Depois de um álbum de estreia que traduziu ainda ecos naturais dos Joy Division e de um outro, de busca de um novo caminho, foi em 1985, com “Low Life”, que os New Order encontraram o primeiro disco do resto das suas vidas. Texto: Nuno Galopim

Se o álbum “Movement”, de 1981, era ainda a clara expressão de um grupo de músicos a lidar com a “presença” de um ausente (Ian Curtis) e, ainda, os ecos naturais dos Joy Division, e se em “Power Corruption and Lies” sentíamos sinais de busca por novos caminhos entretanto a serem igualmente desbravado nos singles daqueles tempos, é na verdade só em “Low Life”, de 1985, que os New Order encontram uma mais nítida expressão da identidade que procuravam (confirmando os azimutes apontados em 1983 pelo single “Blue Monday”). A descoberta da América (e de novas formas e sons que ali desenhavam a club culture que tinha emergido após a primeira vida do disco) representa uma entre as várias somas de vivências que então moldam uma pop que tanto é herdeira de uma genética elétrica como capaz de assimilar os sinais dos tempos de uma nova música de dança que tomava as eletrónicas como ferramentas do quotidiano.

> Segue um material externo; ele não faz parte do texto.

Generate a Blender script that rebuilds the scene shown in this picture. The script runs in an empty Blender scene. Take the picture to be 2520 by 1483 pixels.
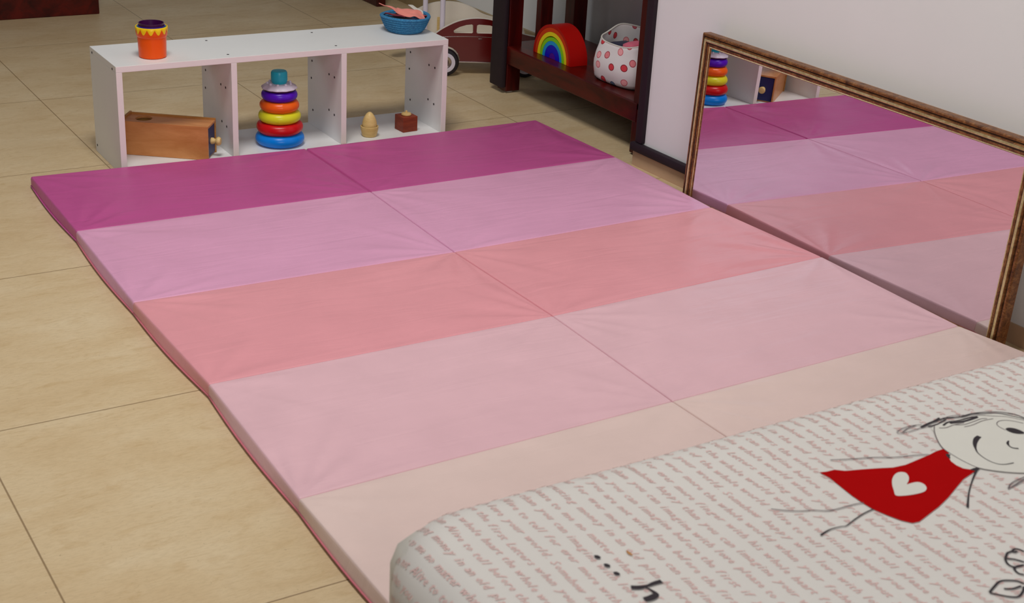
import bpy, bmesh, math, random
from mathutils import Vector, Matrix, Euler, noise
random.seed(7)
S = bpy.context.scene
COL = S.collection
W, H = 2520, 1483
# ---------------------------------------------------------------- camera
F_PX = 3484.09
CAM_LOC = Vector((-0.7508, -3.3737, 1.1880))
CAM_EUL = Euler((1.1606, -0.0530, -0.5473), 'XYZ')
cd = bpy.data.cameras.new('camera'); cam = bpy.data.objects.new('camera', cd); COL.objects.link(cam)
cd.sensor_width = 36.0; cd.sensor_fit = 'HORIZONTAL'; cd.lens = F_PX / W * 36.0
cam.location = CAM_LOC; cam.rotation_euler = CAM_EUL
cd.clip_start = 0.02
cd.dof.use_dof = True; cd.dof.focus_distance = 3.7; cd.dof.aperture_fstop = 16.0
S.camera = cam
CR = CAM_EUL.to_matrix()
def at(px, py, z):
    """point of the horizontal plane at height z seen at this pixel"""
    d = CR @ Vector(((px - W/2)/F_PX, -(py - H/2)/F_PX, -1))
    t = (z - CAM_LOC.z)/d.z
    return CAM_LOC + d*t
# ---------------------------------------------------------------- world + lights
wd = bpy.data.worlds.new('world'); S.world = wd; wd.use_nodes = True
bg = wd.node_tree.nodes['Background']; bg.inputs[0].default_value = (0.96, 0.95, 1.0, 1); bg.inputs[1].default_value = 0.06
def area(name, loc, target, size, power, col, size_y=None):
    l = bpy.data.lights.new(name, 'AREA'); l.energy = power; l.color = col
    l.shape = 'RECTANGLE'; l.size = size; l.size_y = size_y or size
    o = bpy.data.objects.new(name, l); COL.objects.link(o); o.location = loc
    o.rotation_euler = (Vector(target)-Vector(loc)).to_track_quat('-Z', 'Y').to_euler()
    return o
area('window_light', (-0.9, -5.2, 2.1), (0.6, -0.6, 0.0), 2.0, 84, (1.0, 0.985, 0.98), 1.6)
area('ceiling_light', (0.1, -1.0, 2.9), (0.2, -1.0, 0), 0.9, 78, (1.0, 0.97, 0.94))
area('cool_fill_light', (-1.8, 2.6, 2.1), (1.5, 0.4, 0.2), 1.3, 21, (0.78, 0.88, 1.0))  # added bluish fill lamp, lifts the shelf top and the niche wall
S.view_settings.view_transform = 'Standard'; S.view_settings.look = 'None'
S.view_settings.exposure = -0.65; S.view_settings.gamma = 1.0; S.view_settings.use_curve_mapping = False

# ---------------------------------------------------------------- materials
def lin(c):
    return tuple((x/255/12.92 if x/255 <= 0.04045 else ((x/255+0.055)/1.055)**2.4) for x in c)
class NT:
    def __init__(s, name):
        s.m = bpy.data.materials.new(name); s.m.use_nodes = True; s.t = s.m.node_tree; s.n = s.t.nodes
        s.p = s.n['Principled BSDF']
    def new(s, t, **k):
        n = s.n.new(t)
        for a, v in k.items():
            if a.startswith('i_'):
                key = a[2:]; key = int(key) if key.isdigit() else key
                n.inputs[key].default_value = v
            else: setattr(n, a, v)
        return n
    def l(s, a, b): s.t.links.new(a, b)
    def coord(s, out='Object'): return s.new('ShaderNodeTexCoord').outputs[out]
    def mapping(s, src, scale=(1,1,1), rot=(0,0,0), loc=(0,0,0)):
        m = s.new('ShaderNodeMapping'); m.inputs['Scale'].default_value = scale; m.inputs['Rotation'].default_value = rot; m.inputs['Location'].default_value = loc
        s.l(src, m.inputs[0]); return m.outputs[0]
    def noise(s, vec, scale, detail=4, rough=0.55, dist=0):
        n = s.new('ShaderNodeTexNoise'); n.inputs['Scale'].default_value = scale; n.inputs['Detail'].default_value = detail
        n.inputs['Roughness'].default_value = rough; n.inputs['Distortion'].default_value = dist
        s.l(vec, n.inputs['Vector']); return n.outputs['Fac']
    def ramp(s, fac, stops, interp='LINEAR'):
        r = s.new('ShaderNodeValToRGB'); r.color_ramp.interpolation = interp
        e = r.color_ramp.elements
        while len(e) < len(stops): e.new(0.5)
        for k, (p, c) in enumerate(stops):
            e[k].position = p; e[k].color = (*c[:3], 1)
        s.l(fac, r.inputs[0]); return r.outputs[0]
    def math(s, op, a, b=None):
        n = s.new('ShaderNodeMath', operation=op)
        for k, v in ((0, a), (1, b)):
            if v is None: continue
            if isinstance(v, (int, float)): n.inputs[k].default_value = v
            else: s.l(v, n.inputs[k])
        return n.outputs[0]
    def mix(s, fac, a, b, mode='MIX'):
        n = s.new('ShaderNodeMix', data_type='RGBA', blend_type=mode)
        for k, v in (('Factor', fac),):
            if isinstance(v, (int, float)): n.inputs[0].default_value = v
            else: s.l(v, n.inputs[0])
        for k, v in ((6, a), (7, b)):
            if isinstance(v, tuple): n.inputs[k].default_value = (*v[:3], 1)
            else: s.l(v, n.inputs[k])
        return n.outputs[2]
    def bump(s, h, strength, dist=0.01):
        b = s.new('ShaderNodeBump'); b.inputs['Strength'].default_value = strength; b.inputs['Distance'].default_value = dist
        s.l(h, b.inputs['Height']); s.l(b.outputs[0], s.p.inputs['Normal'])
def simple(name, c, rough=0.5, var=0.06, scale=30, bump=0.0, spec=0.5, coat=0, metal=0, stretch=(1,1,1)):
    k = NT(name); c = lin(c) if max(c) > 1 else c
    v = k.mapping(k.coord(), stretch)
    f = k.noise(v, scale)
    k.l(k.ramp(f, [(0.3, tuple(x*(1-var) for x in c)), (0.7, tuple(min(1, x*(1+var)) for x in c))]), k.p.inputs['Base Color'])
    k.p.inputs['Roughness'].default_value = rough
    k.p.inputs['Specular IOR Level'].default_value = spec
    k.p.inputs['Metallic'].default_value = metal
    if coat: k.p.inputs['Coat Weight'].default_value = coat; k.p.inputs['Coat Roughness'].default_value = 0.15
    if bump: k.bump(f, bump, 0.002)
    return k.m

def m_floor():
    k = NT('floor_tile'); co = k.coord('Object')
    sx = k.new('ShaderNodeSeparateXYZ'); k.l(co, sx.inputs[0])
    def line(val, off, per, w):
        a = k.math('ADD', val, off); a = k.math('DIVIDE', a, per); a = k.math('FRACT', a)
        a = k.math('SUBTRACT', a, 0.5); a = k.math('ABSOLUTE', a); a = k.math('SUBTRACT', 0.5, a)
        a = k.math('MULTIPLY', a, per)
        r = k.new('ShaderNodeMapRange'); r.inputs['From Min'].default_value = w; r.inputs['From Max'].default_value = w*2.4
        r.inputs['To Min'].default_value = 1; r.inputs['To Max'].default_value = 0
        k.l(a, r.inputs['Value']); return r.outputs[0]
    lx = line(sx.outputs[0], 0.38+6.05, 0.605, 0.0008); ly = line(sx.outputs[1], 0.527+6.5, 0.65, 0.0008)
    g = k.math('MAXIMUM', lx, ly)
    v1 = k.mapping(co, (1.0, 2.2, 1)); big = k.noise(v1, 3.2, 6, 0.62, 0.6)
    v2 = k.mapping(co, (10, 30, 1)); fine = k.noise(v2, 7, 5, 0.7)
    v3 = k.mapping(co, (3.0, 9, 1)); mid = k.noise(v3, 5, 6, 0.65, 1.0)
    c = k.ramp(big, [(0.30, lin((205, 178, 136))), (0.5, lin((214, 190, 150))), (0.72, lin((222, 202, 166)))])
    c = k.mix(k.ramp(mid, [(0.52, (0, 0, 0)), (0.78, (0.55, 0.55, 0.55))]), c, lin((186, 152, 100)))
    c = k.mix(k.ramp(fine, [(0.45, (0, 0, 0)), (0.8, (0.38, 0.38, 0.38))]), c, lin((168, 140, 100)))
    spk = k.noise(k.mapping(co, (1, 1, 1)), 160, 2)
    c = k.mix(k.ramp(spk, [(0.68, (0, 0, 0)), (0.78, (0.5, 0.5, 0.5))]), c, lin((150, 125, 92)))
    c = k.mix(k.math('MULTIPLY', g, 0.75), c, lin((120, 92, 58)))
    k.l(c, k.p.inputs['Base Color'])
    k.l(k.ramp(mid, [(0.3, (0.38,)*3), (0.7, (0.5,)*3)]), k.p.inputs['Roughness'])
    k.p.inputs['Specular IOR Level'].default_value = 0.35
    h = k.math('SUBTRACT', k.math('MULTIPLY', fine, 0.15), g)
    k.bump(h, 0.35, 0.001)
    return k.m
def m_vinyl(name, c):
    k = NT(name); co = k.coord('Object'); c = lin(c)
    f = k.noise(co, 9, 3)
    k.l(k.ramp(f, [(0.3, tuple(x*0.965 for x in c)), (0.7, tuple(min(1, x*1.03) for x in c))]), k.p.inputs['Base Color'])
    k.p.inputs['Roughness'].default_value = 0.42; k.p.inputs['Specular IOR Level'].default_value = 0.42
    a = k.noise(k.mapping(co, (1.2, 7.0, 1), (0, 0, 0.35)), 3.2, 3, 0.5, 0.8)
    b = k.noise(k.mapping(co, (1, 1, 1)), 420, 2)
    h = k.math('ADD', k.math('MULTIPLY', a, 1.0), k.math('MULTIPLY', b, 0.012))
    k.bump(h, 0.42, 0.006)
    return k.m
def m_wood(name, dark, light, rough=0.35, scale=6, stretch=(1, 1, 12), coat=0.2, rot=(0,0,0)):
    k = NT(name); co = k.coord('Object')
    v = k.mapping(co, stretch, rot)
    n = k.noise(v, scale, 6, 0.6, 0.6)
    d = k.noise(k.mapping(co, tuple(s*4 for s in stretch), rot), scale*2, 3, 0.6)
    c = k.ramp(n, [(0.28, lin(dark)), (0.72, lin(light))])
    c = k.mix(k.ramp(d, [(0.5, (0, 0, 0)), (0.8, (0.35,)*3)]), c, lin(dark))
    k.l(c, k.p.inputs['Base Color']); k.p.inputs['Roughness'].default_value = rough
    k.p.inputs['Specular IOR Level'].default_value = 0.28
    k.p.inputs['Coat Weight'].default_value = coat; k.p.inputs['Coat Roughness'].default_value = 0.25
    k.bump(n, 0.1, 0.001)
    return k.m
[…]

Era contudo uma música de dança diferente das faces mais luminosas do electro ou hi-nrg que soavam por aqueles dias entre Nova Iorque e São Francisco, já que a música dos New Order nascia também de um certo desencantamento urbano que era partilhado por muita da música indie britânica de então, comum por isso a bandas suas contemporâneas, dos The Cure aos Echo & The Bunnymen e outros mais (e basta olhar para a história social britânica dos finais dos setentas e inícios oitentas para o entender). O escapismo, até mesmo nos New Order, chegaria apenas mais adiante, com “Fine Time” e o álbum “Technique”, quase a caminho dos noventas. Mas, e sobretudo depois de “Blue Monday”, a alma sombria de muitas vidas urbanas já tinha aprendido a dançar… E esta era a banda sonora perfeita para aquele momento.
Apresentado por “The Perfect Kiss” (e era primeira vez que singles dos New Order chamavam atenções para o alinhamento de um álbum), “Low Life mostrava uma banda em momento de pico criativo, capaz de enfrentar o espaço vazio dos estúdios para de lá sair com ideias na forma de grandes canções capazes de criar uma coleção coesa e consequente. Basta escutar “Love Vigilantes” ou “Face Up”, que respetivamente abrem e fecham o alinhamento e notar como são pontos de partida e chegada de um todo coerente que integra, além de “The Perfect Kiss”, o igualmente pungente “Sub-Culture”, extraído como single alguns meses depois, ou ainda “Elegy”, instrumental cuja versão completa (com cerca de 17 minutos) surgiria em reedições apenas anos depois.
Na sequência de caixas que antes visitaram já os álbuns der 1981 e 1983, eis que nos chega uma terceira edição especial, esta focada nos dias de “Low Life”. O álbum, na sua expressão original, surge aqui tanto nos suportes de LP como CD, havendo depois um CD extra com elementos captados nas sessões de estúdio durante as quais as canções ganharam forma, que inclui ora os instrumentais de alguns temas tirados das suas “writting sessions”, esboços, maquetes e a tal versão longa de “Elegy”. A caixa inclui ainda dois DVD com atuações desta etapa, notando-se o progressivo afastamento de material dos Joy Division nos alinhamentos. O livro que acompanha a edição apresenta uma história oral desta etapa e ainda fotos ora de instrumentos e fitas ligados à criação do álbum e imagens da banda por estes dias. Nota ainda para o modo como CD e LP respeitam a capa original, reproduzindo pela primeira vez os rostos dos músicos, com a possibilidade de cada um escolher qual quer usar na frente e verso. Pena, ainda no departamento das imagens, a caixa não incluir os telediscos desta etapa. Se nos lembrarmos que o de “Perfect Kiss” foi realizado por Jonathan Demme reforça-se o peso dessa ausência.

“Low Life – Definitive Edition”, dos New Order, é uma caixa com 1LP, 2CD e 2Blu-ray, numa edição da Warner Music.